Existe una continuidad evidente entre la obra de los autores griegos y los grandes cronistas de Roma. Fue Saint-John Perse quien dijo aquello de que «una misma ola desde Troya ondula su grupa hasta nosotros». Los propios romanos no tuvieron ningún reparo en admitir su deuda con Grecia, resumida en aquella expresión de Horacio «Graecia capta ferum victorem cepit». Pero existe una diferencia sustancial en el conjunto de la obra cultural (no solo cronística) griega y la romana: frente la relativa independencia de las polis griegas, Roma pronto adquirió una vocación imperial que condujo inexorablemente a la consolidación de una soberbia estructura de propaganda: la lengua, las costumbres, el derecho, el arte... todo se combinó con un eminente espíritu práctico en la construcción del gran Imperio. Y las crónicas también se orientaron a este fin. El ejemplo más claro es el de los comentarios de Julio César, posiblemente redactados por su «oficina de propaganda"» para preparar su asalto al poder unipersonal. Este propósito restó tal vez calidad artística a los relatos e imposibilitó que apareciesen textos tan bien construidos como los de Heródoto o Tucídides, pero también surgieron obras muy meritorias como las de Tito Livio o Cornelio Tácito.

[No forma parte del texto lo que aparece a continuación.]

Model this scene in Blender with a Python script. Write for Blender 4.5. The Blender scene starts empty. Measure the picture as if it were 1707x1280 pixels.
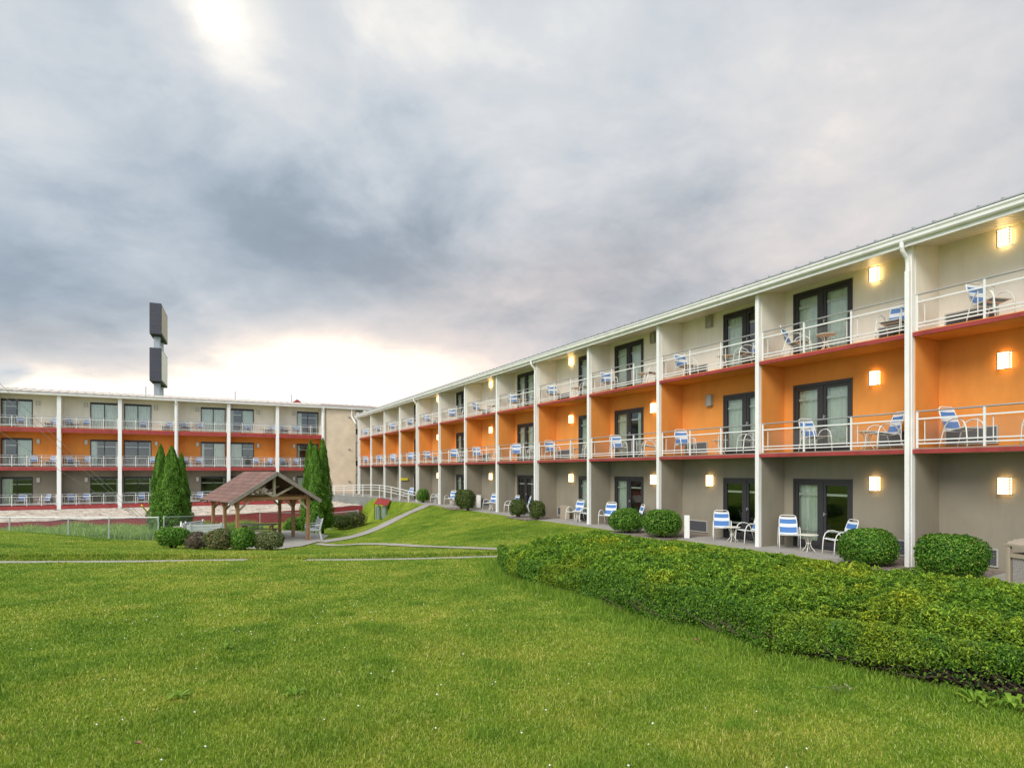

El libro reserva un amplio apartado a los grandes cronistas de la Antigüedad. ¿Cuál o cuáles fueron a su juicio los más grandes cronistas de la historia?
La gran cima de la crónica histórico-literaria del Mundo Antiguo es Cornelio Tácito. Él como nadie encarna el modelo de cronista entregado a la búsqueda de fuentes, empeñado en contrastar, analizar e interpretar los acontecimientos. Bastará para comprobar su rigor e imparcialidad con leer su crónica sobre el año 69 d.C., el de los cuatro emperadores, o el proceso contra Cremucio Cordo. Decía que había que profundizar en los hechos «sine ira et studio», sin encono ni parcialidad, y anhelaba esa «rara felicidad de los tiempos en los que pensar lo que quieras y decir lo que piensas está permitido». Esta cita ha aparecido numerosas veces a lo largo de la historia en las cabeceras de muchos diarios. Los grandes especialistas en la obra de Tácito también destacan su gran talento literario, incluso un genio de la talla de Francisco de Quevedo no dudó en ensalzarlo y en imitar algunos de sus recursos. Fue una época afortunada para la crónica histórico-literaria la que protagonizó Cornelio Tácito. Su contemporáneo y amigo Plinio el Joven compuso una extraordinaria colección de cartas que nos permiten reconstruir con todo lujo de detalles las primeras persecuciones contra los cristianos o la destrucción de Pompeya en el 79 d.C. No puedo evitar la sensación de estar leyendo una crónica periodística cuando acudo a su relato sobre la erupción del Vesubio. Podría destacar otras obras y otros autores, pero Plinio y Tácito proporcionan un modelo acabado, yo diría que casi cerrado, que luego se retomaría en otros momentos de la historia.
¿Qué huellas ves en los actuales medios de comunicación de esas antiguas crónicas que interpretaron la Historia?
Como ya he dicho, la crónica periodística se caracteriza por su hibridez insoluble, la movilidad, el cuestionamiento y el sincretismo, características que en mayor o menor medida ya estaban presentes en las crónicas histórico-literarias de la Antigüedad. Lamentablemente el frenético ritmo de trabajo impuesto a los profesionales de la información, la dichosa inmediatez y las limitaciones de espacio –tanto en los periódicos como en los nuevos formatos– han restado calidad al periodismo. Habitualmente se achaca a los periodistas la mala calidad de la información, pero no se repara en las duras condiciones de trabajo de las redacciones. Por otra parte, en el mundo en el que vivimos tendemos a creer que todo es reciente o por lo menos se desprestigia nuestra rica herencia cultural. En octubre de 2012 comencé la defensa de mi tesis doctoral haciendo referencia a las iglesias de Nantucket, esos templos que, como escribía Herman Melville en «Moby-Dick», se habían levantado con las osamentas de las ballenas que cazaban sus feligreses. Así es nuestra cultura: un lugar sagrado al que todos debemos regresar constantemente para no dejar de aprender de nosotros mismos, de nuestras creaciones.